__Problem__:
Each line containing the word "objects" must be collected.

__Source data__:
>>>>
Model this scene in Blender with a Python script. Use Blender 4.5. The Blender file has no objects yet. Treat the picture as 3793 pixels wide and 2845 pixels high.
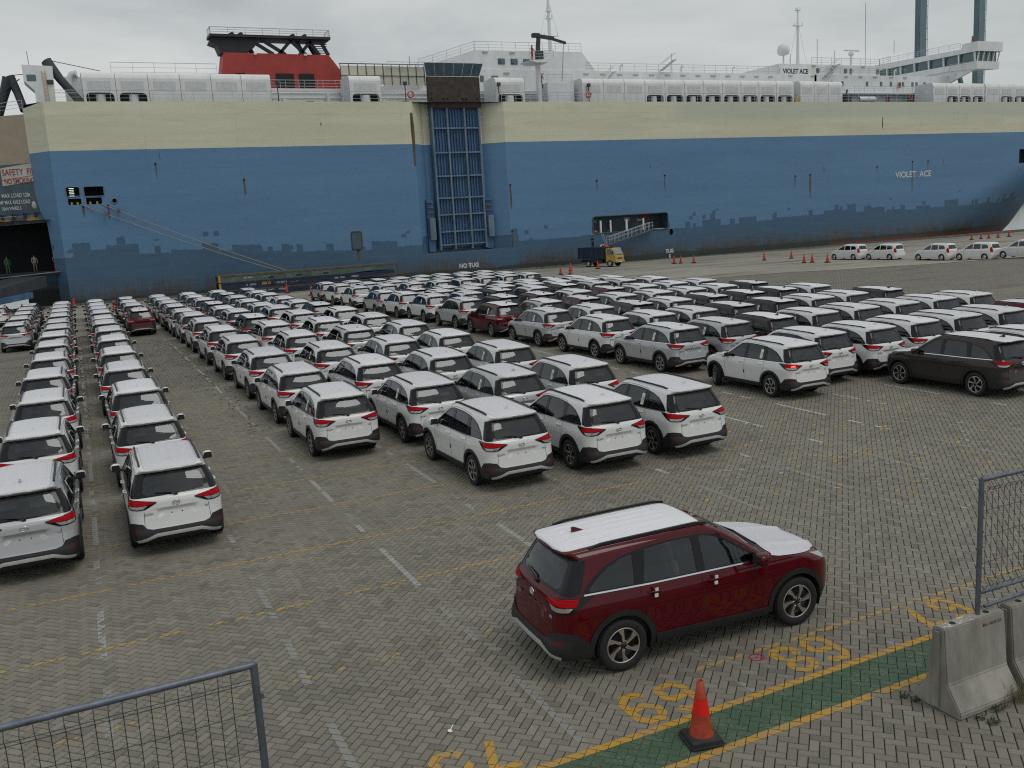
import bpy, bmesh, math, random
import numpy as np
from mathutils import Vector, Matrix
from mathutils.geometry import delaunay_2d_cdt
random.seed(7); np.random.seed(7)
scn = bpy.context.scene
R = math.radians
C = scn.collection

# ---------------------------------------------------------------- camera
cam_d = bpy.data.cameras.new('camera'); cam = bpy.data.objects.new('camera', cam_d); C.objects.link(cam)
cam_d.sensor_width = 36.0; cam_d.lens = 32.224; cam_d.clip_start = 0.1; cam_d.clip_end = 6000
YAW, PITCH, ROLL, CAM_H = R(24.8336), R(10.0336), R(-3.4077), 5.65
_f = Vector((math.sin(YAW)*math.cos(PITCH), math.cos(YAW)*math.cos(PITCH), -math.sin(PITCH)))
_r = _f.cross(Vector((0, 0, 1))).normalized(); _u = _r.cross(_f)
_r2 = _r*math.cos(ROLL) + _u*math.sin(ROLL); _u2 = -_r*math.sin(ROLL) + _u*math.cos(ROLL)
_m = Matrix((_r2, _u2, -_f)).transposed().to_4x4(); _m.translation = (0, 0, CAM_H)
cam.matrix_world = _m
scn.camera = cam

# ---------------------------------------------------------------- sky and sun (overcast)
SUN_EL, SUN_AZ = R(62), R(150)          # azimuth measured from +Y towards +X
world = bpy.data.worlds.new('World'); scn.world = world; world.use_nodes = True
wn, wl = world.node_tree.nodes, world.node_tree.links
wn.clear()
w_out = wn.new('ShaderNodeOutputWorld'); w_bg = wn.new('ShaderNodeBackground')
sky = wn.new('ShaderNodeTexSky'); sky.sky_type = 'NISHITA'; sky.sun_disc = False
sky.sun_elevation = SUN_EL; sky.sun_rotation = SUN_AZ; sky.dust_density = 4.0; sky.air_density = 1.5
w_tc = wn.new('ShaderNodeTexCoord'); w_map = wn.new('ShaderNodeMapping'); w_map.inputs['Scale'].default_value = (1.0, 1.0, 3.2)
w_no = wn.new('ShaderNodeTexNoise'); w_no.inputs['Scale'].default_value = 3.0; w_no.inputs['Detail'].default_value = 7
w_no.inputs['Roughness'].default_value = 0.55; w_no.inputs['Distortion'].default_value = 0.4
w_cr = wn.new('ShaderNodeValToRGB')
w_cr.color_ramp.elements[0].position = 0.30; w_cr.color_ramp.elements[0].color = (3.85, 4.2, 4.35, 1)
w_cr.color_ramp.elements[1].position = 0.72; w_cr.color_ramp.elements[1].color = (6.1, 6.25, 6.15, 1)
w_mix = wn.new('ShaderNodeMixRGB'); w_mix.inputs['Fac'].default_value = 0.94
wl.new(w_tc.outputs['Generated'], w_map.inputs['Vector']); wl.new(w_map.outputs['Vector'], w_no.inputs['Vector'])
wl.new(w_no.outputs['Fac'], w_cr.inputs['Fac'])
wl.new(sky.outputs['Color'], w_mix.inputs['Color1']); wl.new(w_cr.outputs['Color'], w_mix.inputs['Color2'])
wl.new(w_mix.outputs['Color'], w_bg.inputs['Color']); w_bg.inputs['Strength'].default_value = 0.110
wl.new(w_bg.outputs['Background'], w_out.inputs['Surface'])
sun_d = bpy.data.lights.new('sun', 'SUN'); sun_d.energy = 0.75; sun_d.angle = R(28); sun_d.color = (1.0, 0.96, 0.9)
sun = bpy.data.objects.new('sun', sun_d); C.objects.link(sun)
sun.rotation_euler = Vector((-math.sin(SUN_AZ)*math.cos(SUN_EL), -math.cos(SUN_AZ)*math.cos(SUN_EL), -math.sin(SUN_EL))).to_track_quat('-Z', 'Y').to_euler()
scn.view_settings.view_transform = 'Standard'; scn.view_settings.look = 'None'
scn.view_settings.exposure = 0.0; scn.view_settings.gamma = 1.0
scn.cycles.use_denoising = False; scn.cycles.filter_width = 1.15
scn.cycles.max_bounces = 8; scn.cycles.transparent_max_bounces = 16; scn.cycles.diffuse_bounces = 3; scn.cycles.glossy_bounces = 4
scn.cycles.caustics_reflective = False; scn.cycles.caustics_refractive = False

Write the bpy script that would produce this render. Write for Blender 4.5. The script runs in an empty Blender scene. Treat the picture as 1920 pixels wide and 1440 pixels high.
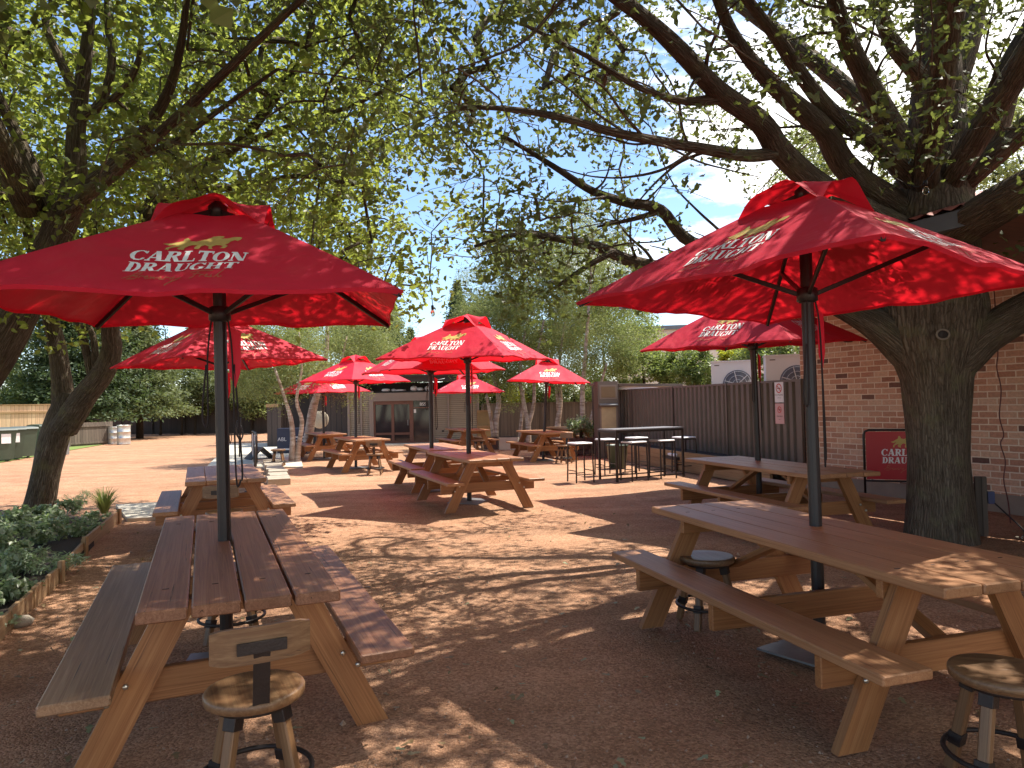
<<<<
__Worked solution__:
Model this scene in Blender with a Python script. Use Blender 4.5. The Blender file has no objects yet. Treat the picture as 3793 pixels wide and 2845 pixels high.
cam_d = bpy.data.cameras.new('camera'); cam = bpy.data.objects.new('camera', cam_d); C.objects.link(cam)
sun = bpy.data.objects.new('sun', sun_d); C.objects.link(sun)